There was a time when neuroscientists could only dream of having such a problem. Now the fantasy has come true, and they are struggling to solve it. Brilliant new exploratory devices are overwhelming the field with an avalanche of raw data about the nervous system's inner workings. The trouble is that even starting to make sense of this bonanza of information has become a superhuman challenge.

Just about every branch of science is facing a similar disruption. As laboratory-bench research migrates into the digital realm, programming is becoming an indispensable part of the process. At the same time, previously dependable sources of financial support are drying up. The result has been a painful scarcity of jobs and grants—which, in turn, is impelling far too many gifted researchers to focus on their narrow areas of specialization rather than investing time and energy into acquiring new, computer-age skills. In fields where data growth is especially out of control, such as neuroscience, the demand for computer expertise is growing as quickly as the information itself.

Science urgently needs hackers—hackers in the original, Tech Model Railroad Club of the Massachusetts Institute of Technology sense of the word. Their engineering and design skills will be useful, but what is most desirable is the true hacker's resourcefulness, curiosity and appetite for fresh challenges. Particularly in a field like neuroscience, helpers could be invaluable in exploring the daunting wilderness of newly revealed neural networks.

A few pioneers are leading the way. One is H. Sebastian Seung, a professor at the Neuroscience Institute and in the department of computer science at Princeton University. A few years ago he and his collaborators set out to map the retina's neural connections. As they collected an overwhelming mass of electron microscopy data, the question was how they would ever manage to interpret it all. Seung's familiarity with state-of-the-art computing told him that no artificial-intelligence algorithm in existence could possibly handle the task alone.

The solution—then almost unheard of in lab science—was to enlist thousands of human volunteers alongside a state-of-the art AI and harness their collective brainpower. On December 10, 2012, Seung and his team launched the online game EyeWire, in which players score points by helping to improve a neural map. About a year and a half later the game's creators published their first discoveries in Nature, together with a note sharing coveted co-author credit with the 2,183 players who had reached the game's top ranks and made the paper possible. (Scientific American is part of Springer Nature.)

Hackers are finding their own routes into neuroscience.
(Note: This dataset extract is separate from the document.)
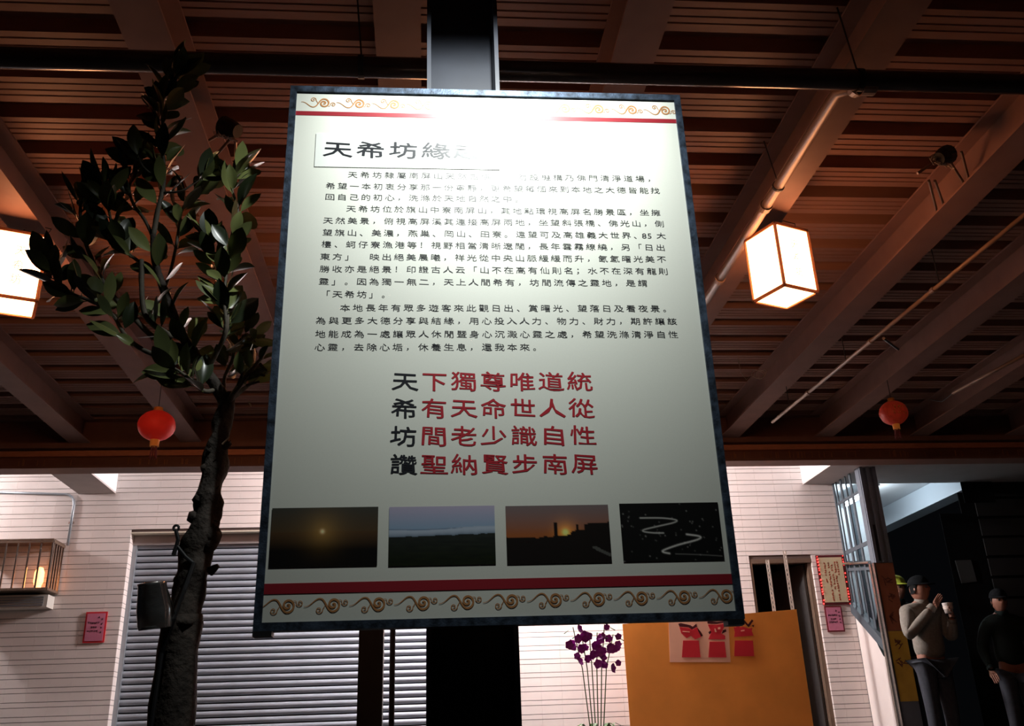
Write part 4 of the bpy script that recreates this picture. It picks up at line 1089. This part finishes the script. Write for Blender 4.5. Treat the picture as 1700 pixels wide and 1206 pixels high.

In late 2013 Brooklyn, N.Y.–based designers Joel Murphy and Conor Russomanno introduced OpenBCI, an “open-source brain-computer interface”—basically a home-brewed electroencephalographic device. Kits and plans are available from their Web site for just a fraction of a standard EEG's cost, and by all accounts it works just as well as the big-budget models. Their two-monthlong Kickstarter campaign sold nearly 1,000 units and caught the attention of academic research labs. It's just another example of how traditional barriers are crumbling between institutional science and individuals with new ideas. In fact, some labs have begun posting research challenges with cash prizes on crowdsourcing sites such as Kaggle and InnoCentive. These days if a research entity chooses not to explore such collaborative approaches, it is in danger of being left behind.

The software-design community has demonstrated over the past 20 years that massive online collaborations can work wonders. Today the physical sciences are only beginning to discover that potential. Established scientists would do well to recognize that true hackers are motivated by challenge and honest pride in seeing what they can do.